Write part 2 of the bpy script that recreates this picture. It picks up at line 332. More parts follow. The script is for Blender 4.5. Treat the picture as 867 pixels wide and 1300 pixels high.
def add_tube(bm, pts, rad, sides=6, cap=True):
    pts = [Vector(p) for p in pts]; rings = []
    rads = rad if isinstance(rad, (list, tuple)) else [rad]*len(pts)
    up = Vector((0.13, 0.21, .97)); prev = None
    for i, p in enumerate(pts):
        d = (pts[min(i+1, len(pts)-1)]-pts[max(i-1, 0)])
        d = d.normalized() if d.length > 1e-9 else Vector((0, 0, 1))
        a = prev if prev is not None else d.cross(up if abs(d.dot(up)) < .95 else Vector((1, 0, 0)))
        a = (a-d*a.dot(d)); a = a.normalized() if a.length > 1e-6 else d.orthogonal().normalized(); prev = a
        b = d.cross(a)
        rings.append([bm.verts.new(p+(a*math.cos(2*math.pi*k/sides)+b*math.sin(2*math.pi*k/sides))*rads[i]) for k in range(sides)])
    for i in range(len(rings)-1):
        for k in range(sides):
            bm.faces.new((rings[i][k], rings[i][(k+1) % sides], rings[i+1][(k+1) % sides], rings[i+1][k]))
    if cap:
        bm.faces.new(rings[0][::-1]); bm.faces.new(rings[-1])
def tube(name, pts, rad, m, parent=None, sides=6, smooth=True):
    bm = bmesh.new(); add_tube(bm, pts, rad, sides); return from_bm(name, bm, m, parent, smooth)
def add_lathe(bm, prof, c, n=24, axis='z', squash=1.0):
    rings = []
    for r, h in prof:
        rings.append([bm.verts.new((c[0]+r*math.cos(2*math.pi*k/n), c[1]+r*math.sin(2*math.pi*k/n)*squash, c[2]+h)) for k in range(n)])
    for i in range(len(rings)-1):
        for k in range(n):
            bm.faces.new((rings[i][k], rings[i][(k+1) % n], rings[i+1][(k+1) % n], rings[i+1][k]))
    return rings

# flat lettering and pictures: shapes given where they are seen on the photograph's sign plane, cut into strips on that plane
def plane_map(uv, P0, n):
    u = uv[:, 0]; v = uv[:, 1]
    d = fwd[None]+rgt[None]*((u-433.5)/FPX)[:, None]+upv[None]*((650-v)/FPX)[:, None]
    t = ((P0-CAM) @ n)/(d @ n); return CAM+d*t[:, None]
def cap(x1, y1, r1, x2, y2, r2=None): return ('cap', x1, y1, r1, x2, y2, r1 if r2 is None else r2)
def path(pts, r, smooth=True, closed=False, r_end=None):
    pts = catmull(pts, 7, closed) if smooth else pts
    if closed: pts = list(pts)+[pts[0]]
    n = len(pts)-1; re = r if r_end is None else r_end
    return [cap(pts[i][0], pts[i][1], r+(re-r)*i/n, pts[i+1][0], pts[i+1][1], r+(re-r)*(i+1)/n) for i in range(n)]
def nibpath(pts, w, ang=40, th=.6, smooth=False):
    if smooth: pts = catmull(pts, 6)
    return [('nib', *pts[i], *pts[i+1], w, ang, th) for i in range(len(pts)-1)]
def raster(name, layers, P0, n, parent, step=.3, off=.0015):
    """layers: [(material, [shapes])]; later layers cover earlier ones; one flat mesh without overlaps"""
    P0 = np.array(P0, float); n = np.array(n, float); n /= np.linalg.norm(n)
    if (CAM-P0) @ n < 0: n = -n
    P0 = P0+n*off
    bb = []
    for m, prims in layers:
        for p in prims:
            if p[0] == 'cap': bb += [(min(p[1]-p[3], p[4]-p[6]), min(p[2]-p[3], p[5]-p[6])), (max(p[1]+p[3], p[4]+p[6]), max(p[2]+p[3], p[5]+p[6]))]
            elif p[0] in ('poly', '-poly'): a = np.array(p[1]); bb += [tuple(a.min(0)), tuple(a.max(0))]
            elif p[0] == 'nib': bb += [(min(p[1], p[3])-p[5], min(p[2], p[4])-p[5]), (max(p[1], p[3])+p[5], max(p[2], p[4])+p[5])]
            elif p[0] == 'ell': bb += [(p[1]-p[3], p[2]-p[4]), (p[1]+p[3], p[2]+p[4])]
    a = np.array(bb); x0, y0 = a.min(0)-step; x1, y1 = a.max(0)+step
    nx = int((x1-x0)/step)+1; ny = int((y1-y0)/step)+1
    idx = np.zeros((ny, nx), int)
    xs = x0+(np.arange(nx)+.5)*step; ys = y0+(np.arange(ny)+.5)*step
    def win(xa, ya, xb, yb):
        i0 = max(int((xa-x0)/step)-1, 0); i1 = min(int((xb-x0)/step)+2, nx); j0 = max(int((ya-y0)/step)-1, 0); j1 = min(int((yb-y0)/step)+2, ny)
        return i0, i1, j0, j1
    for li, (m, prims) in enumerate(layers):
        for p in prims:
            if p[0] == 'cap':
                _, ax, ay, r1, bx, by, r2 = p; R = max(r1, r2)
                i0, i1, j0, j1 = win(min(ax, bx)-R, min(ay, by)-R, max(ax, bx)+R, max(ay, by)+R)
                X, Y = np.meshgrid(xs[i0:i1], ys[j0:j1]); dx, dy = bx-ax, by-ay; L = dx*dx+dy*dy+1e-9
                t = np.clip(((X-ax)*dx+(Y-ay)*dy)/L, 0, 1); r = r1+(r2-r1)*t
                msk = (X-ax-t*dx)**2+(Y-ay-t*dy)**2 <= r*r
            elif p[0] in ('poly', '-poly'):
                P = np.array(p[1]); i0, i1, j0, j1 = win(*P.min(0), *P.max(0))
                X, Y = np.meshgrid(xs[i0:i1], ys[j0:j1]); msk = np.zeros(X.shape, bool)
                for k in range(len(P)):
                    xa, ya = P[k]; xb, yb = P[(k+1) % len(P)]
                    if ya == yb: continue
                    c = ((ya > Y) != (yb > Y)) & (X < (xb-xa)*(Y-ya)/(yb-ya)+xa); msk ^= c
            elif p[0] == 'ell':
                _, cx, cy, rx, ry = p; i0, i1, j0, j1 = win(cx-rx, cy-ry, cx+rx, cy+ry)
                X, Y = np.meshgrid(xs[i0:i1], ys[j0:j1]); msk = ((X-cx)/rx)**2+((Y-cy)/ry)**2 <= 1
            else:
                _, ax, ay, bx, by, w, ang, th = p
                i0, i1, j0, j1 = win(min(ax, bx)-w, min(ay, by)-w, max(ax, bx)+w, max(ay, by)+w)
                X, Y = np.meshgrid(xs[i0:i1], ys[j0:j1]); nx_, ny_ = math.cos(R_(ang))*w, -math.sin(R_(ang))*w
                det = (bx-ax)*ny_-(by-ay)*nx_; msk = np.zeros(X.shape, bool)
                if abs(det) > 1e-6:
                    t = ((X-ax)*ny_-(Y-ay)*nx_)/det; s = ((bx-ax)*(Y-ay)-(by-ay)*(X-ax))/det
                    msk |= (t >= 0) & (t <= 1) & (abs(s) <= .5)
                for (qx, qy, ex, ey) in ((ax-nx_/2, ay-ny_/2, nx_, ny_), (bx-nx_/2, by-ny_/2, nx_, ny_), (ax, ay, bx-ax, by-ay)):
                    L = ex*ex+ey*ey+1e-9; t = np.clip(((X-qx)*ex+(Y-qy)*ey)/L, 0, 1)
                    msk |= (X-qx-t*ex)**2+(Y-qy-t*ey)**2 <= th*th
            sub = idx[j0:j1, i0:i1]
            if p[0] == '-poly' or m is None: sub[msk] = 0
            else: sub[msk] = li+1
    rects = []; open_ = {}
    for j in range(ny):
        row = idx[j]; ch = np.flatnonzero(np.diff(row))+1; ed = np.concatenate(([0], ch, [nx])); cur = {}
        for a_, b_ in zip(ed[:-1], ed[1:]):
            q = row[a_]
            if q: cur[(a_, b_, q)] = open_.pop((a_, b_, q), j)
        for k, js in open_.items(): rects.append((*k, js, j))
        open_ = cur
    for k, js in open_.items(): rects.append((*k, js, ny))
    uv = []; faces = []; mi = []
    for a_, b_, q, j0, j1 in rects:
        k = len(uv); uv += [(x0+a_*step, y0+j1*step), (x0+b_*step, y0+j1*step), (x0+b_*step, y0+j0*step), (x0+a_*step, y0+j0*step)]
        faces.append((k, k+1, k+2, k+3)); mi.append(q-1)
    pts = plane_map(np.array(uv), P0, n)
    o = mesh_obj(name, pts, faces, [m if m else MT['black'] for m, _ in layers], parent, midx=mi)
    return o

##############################

Count each line above in which the string "that" appears, then state only the total.

2